▶ [EXERCISE AIM]:
Repeat exactly the lines of the entries below from the one with "Build this scene" through the one with "scene.camera = cam", both ends included, and nothing else.

-------------------------

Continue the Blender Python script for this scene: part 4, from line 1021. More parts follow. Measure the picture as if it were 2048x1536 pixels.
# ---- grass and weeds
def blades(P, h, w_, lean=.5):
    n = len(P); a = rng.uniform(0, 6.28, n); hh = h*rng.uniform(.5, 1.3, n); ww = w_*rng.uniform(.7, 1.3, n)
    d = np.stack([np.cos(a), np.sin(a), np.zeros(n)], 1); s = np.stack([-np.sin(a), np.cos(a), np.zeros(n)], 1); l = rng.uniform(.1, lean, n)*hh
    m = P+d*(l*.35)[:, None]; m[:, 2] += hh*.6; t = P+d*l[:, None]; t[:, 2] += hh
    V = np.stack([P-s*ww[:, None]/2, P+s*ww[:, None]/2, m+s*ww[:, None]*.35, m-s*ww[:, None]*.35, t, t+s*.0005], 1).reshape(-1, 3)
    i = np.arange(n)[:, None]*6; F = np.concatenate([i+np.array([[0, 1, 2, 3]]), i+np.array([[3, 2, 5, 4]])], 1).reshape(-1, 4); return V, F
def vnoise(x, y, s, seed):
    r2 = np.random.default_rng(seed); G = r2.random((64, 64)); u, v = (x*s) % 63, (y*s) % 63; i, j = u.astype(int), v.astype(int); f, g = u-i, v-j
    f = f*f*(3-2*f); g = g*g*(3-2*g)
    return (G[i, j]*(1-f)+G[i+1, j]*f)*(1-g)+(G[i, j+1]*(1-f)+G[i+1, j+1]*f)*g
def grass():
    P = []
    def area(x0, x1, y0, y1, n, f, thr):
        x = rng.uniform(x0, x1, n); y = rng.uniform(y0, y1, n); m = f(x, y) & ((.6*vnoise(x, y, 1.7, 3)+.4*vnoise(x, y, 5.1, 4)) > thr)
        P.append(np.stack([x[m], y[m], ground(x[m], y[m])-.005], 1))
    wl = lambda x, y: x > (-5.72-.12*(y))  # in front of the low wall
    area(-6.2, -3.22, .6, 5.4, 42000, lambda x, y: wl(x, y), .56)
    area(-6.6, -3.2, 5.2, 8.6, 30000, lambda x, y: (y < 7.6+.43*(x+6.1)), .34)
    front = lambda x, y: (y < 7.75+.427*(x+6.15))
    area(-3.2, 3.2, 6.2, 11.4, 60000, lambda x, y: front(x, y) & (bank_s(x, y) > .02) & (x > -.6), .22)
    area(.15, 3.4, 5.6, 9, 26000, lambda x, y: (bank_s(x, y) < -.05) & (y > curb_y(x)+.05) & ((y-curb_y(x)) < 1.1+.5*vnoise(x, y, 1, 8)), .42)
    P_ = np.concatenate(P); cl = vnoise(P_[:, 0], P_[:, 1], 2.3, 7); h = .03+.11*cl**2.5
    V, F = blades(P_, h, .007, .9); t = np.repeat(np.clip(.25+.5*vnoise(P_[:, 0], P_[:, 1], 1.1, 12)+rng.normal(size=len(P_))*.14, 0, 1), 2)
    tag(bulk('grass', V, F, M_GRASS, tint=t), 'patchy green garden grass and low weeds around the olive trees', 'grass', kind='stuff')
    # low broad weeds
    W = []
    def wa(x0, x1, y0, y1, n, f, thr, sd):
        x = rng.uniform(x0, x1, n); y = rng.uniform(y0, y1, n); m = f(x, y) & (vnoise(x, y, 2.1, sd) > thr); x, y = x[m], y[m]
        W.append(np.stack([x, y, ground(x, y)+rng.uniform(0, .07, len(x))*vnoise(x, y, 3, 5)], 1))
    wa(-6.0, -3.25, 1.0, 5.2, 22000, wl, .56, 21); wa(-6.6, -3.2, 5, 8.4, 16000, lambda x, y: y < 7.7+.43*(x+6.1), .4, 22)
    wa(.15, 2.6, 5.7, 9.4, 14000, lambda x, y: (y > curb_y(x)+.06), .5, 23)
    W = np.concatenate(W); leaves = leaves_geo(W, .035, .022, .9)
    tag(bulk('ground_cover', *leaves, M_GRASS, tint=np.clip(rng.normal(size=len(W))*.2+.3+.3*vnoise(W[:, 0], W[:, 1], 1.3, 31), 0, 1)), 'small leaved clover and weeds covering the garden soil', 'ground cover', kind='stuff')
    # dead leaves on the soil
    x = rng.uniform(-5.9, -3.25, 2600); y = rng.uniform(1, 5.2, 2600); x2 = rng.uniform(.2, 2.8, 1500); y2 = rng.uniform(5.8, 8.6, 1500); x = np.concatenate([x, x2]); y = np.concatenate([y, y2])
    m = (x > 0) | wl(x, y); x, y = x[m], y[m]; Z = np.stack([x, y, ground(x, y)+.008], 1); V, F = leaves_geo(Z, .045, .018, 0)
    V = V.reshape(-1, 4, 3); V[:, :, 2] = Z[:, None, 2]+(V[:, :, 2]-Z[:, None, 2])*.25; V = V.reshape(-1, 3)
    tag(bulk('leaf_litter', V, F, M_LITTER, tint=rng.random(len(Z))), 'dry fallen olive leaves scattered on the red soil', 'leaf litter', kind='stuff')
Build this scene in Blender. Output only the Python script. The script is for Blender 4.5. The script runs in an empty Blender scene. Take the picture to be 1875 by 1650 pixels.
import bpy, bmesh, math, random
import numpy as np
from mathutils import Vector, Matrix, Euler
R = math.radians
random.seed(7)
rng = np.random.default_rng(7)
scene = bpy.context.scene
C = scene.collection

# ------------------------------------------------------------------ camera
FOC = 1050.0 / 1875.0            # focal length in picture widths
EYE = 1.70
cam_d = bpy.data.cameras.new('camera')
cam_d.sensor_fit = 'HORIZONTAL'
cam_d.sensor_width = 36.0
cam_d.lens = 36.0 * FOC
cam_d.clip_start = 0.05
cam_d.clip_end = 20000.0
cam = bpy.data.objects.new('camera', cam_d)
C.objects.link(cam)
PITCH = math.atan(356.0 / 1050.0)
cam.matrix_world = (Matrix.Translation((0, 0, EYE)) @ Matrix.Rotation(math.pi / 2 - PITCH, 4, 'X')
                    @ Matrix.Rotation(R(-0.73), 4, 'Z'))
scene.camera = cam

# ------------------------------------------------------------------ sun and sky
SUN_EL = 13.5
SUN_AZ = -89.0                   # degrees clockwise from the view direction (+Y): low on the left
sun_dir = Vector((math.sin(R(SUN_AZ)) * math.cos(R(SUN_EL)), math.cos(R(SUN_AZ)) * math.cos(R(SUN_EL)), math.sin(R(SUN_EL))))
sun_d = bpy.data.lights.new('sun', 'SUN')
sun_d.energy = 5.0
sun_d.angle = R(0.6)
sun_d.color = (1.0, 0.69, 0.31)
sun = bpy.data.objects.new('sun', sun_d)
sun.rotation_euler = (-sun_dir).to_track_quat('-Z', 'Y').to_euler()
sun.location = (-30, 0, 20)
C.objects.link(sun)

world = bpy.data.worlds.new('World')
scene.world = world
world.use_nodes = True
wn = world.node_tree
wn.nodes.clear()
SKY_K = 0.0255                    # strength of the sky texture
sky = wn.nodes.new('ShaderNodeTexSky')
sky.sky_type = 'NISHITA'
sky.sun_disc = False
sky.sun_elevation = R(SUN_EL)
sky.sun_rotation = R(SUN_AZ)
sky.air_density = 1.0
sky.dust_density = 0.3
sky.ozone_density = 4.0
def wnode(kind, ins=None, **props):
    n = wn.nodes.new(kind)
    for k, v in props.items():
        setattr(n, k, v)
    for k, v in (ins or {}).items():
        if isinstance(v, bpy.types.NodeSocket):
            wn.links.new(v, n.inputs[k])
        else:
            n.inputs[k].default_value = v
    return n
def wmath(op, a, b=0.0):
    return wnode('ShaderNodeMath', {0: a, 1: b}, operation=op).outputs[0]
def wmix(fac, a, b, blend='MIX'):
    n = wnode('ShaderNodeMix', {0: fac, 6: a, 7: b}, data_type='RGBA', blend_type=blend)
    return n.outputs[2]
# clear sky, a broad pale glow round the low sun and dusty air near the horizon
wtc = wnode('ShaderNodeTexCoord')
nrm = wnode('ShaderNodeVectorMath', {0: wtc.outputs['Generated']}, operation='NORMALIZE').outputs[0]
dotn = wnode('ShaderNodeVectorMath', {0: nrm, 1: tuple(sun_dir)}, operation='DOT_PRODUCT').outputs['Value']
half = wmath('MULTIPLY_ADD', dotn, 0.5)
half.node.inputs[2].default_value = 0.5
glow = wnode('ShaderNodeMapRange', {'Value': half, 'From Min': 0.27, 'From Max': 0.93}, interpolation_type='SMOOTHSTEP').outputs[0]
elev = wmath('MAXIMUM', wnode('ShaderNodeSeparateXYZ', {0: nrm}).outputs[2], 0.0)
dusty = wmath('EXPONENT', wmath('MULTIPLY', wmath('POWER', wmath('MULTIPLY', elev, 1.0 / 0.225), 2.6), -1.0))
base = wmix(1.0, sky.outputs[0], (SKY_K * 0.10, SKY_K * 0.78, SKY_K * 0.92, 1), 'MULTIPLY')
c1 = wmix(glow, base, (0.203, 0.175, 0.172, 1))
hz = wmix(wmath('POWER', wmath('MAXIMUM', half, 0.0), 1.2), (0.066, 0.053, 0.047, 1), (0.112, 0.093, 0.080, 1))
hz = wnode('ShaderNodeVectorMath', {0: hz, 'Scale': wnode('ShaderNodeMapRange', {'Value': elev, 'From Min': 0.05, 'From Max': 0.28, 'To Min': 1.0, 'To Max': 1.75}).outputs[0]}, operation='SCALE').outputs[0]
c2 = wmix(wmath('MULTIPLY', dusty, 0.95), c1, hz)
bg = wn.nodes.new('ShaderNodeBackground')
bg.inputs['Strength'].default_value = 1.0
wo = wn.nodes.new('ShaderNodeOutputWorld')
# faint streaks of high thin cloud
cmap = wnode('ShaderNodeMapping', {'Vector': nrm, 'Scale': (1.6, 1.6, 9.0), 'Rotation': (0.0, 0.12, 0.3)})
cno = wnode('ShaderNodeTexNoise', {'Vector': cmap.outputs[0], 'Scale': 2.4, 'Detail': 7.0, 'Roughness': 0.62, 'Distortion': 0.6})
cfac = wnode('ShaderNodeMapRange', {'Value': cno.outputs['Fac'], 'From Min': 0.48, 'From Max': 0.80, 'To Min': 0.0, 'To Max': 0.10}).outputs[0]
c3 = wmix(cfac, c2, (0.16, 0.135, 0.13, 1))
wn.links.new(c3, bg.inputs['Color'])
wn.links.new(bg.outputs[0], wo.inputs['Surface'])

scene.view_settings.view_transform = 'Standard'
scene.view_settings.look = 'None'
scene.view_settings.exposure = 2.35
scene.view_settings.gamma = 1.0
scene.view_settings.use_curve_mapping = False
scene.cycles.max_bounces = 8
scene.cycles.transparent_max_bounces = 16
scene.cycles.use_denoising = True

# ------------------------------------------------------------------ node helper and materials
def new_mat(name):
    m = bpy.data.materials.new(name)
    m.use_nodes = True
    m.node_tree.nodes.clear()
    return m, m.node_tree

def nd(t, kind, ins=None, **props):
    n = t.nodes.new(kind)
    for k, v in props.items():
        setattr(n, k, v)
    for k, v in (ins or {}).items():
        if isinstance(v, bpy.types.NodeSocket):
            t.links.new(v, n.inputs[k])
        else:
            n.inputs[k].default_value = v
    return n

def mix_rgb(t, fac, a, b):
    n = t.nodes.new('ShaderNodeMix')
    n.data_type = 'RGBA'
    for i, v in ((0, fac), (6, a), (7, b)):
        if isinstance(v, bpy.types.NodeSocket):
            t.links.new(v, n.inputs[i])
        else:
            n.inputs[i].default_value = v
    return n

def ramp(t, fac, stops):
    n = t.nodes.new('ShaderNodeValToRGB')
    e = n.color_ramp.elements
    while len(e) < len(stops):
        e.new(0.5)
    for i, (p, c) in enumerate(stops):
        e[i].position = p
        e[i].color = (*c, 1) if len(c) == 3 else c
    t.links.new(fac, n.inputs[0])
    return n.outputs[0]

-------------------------

▶ [RESULT FOR THIS TASK]:
Build this scene in Blender. Output only the Python script. The script is for Blender 4.5. The script runs in an empty Blender scene. Take the picture to be 1875 by 1650 pixels.
import bpy, bmesh, math, random
import numpy as np
from mathutils import Vector, Matrix, Euler
R = math.radians
random.seed(7)
rng = np.random.default_rng(7)
scene = bpy.context.scene
C = scene.collection

# ------------------------------------------------------------------ camera
FOC = 1050.0 / 1875.0            # focal length in picture widths
EYE = 1.70
cam_d = bpy.data.cameras.new('camera')
cam_d.sensor_fit = 'HORIZONTAL'
cam_d.sensor_width = 36.0
cam_d.lens = 36.0 * FOC
cam_d.clip_start = 0.05
cam_d.clip_end = 20000.0
cam = bpy.data.objects.new('camera', cam_d)
C.objects.link(cam)
PITCH = math.atan(356.0 / 1050.0)
cam.matrix_world = (Matrix.Translation((0, 0, EYE)) @ Matrix.Rotation(math.pi / 2 - PITCH, 4, 'X')
                    @ Matrix.Rotation(R(-0.73), 4, 'Z'))
scene.camera = cam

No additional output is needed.